Generally speaking, my blog is for a general audience. In this entry, as perhaps in the last, the language is more jargoned. If you don't understand what I'm talking about, think of it in terms of learning about my "professional" side.

An anthropology is important to transcendental criticism if such a critique of theoretical thought is to account for the nature of abstraction which involves a thinker (ie, Man). Dooyeweerdianism holds that humans are more than the sum of their modal functions. There is indeed a supratemporal dimension of Man. There is much to say about this, but its import for transcendental criticism is particularly apparent in theoretical "synthesis."

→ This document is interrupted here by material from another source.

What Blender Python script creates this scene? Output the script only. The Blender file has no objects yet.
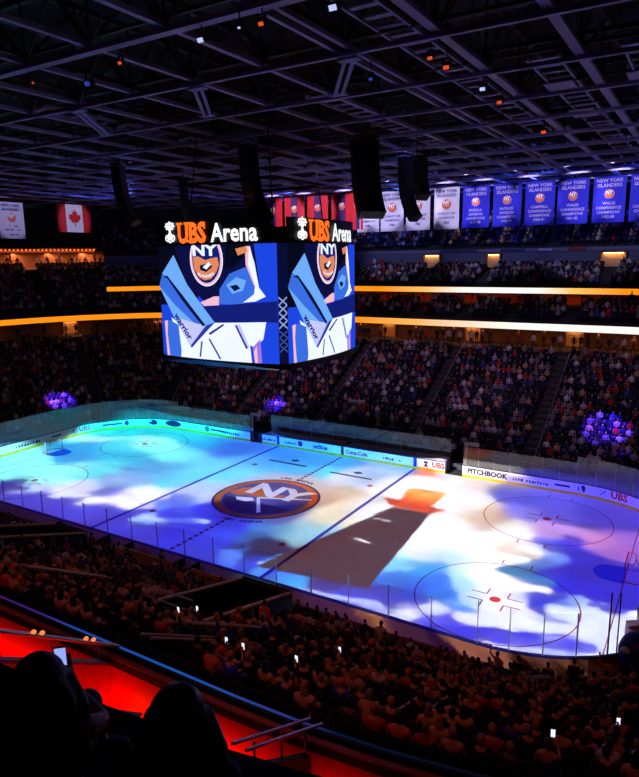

When, in abstraction, any given modality is set overagainst the analytic modality, and thus theoretically isolated, it requires synthesis --analogical relating to the other modalities-- to be grasped conceptually, otherwise it remains ambiguous as a modal-nucleus "limiting idea." For theoretical synthesis to occur, the person doing the abstracting must in some sense stand "above" the array of modalities in order to have a comprehensive grasp of them. The person must stand as a "supratemporal unity" in his concrete act of thought for the abstraction to maintain a unity.

I realize this is much contested. Some would prefer to posit an exclusively temporal unity, making humans no more than the sum of their functions. But I am not persuaded that this allows for a genuine transcendently-directed pistic function. Others attempt to do away with the neccessity of synthesis altogether by positing that the abstracted modality is not set overagainst the analytic modality, but rather against the concrete act of thought. However, as Dooyeweerd maintains, this would remove the very possibility of actually thinking it! Furthermore, I don't see how a transcendental critique that skips the anthropological step actually accounts for the nature of abstraction itself.

More On Anthropology...

Not yet knowing exactly what import this may have for transcendental criticism --I am persuing the connection between Meredith G. Kline's categories for the Imago Dei in Man: "official" and "ethical," and Al Wolters categories of "structure" and "direction."

The theological works of Kline have greatly stimulated my philosophical thinking concerning both the temporal/supratemporal distinction in creation, and a (supposed) non-"religiously neutral" sacred/secular distinction in temporal culture. I think Kline's work holds great promise for Dooyeweerdian scholarship.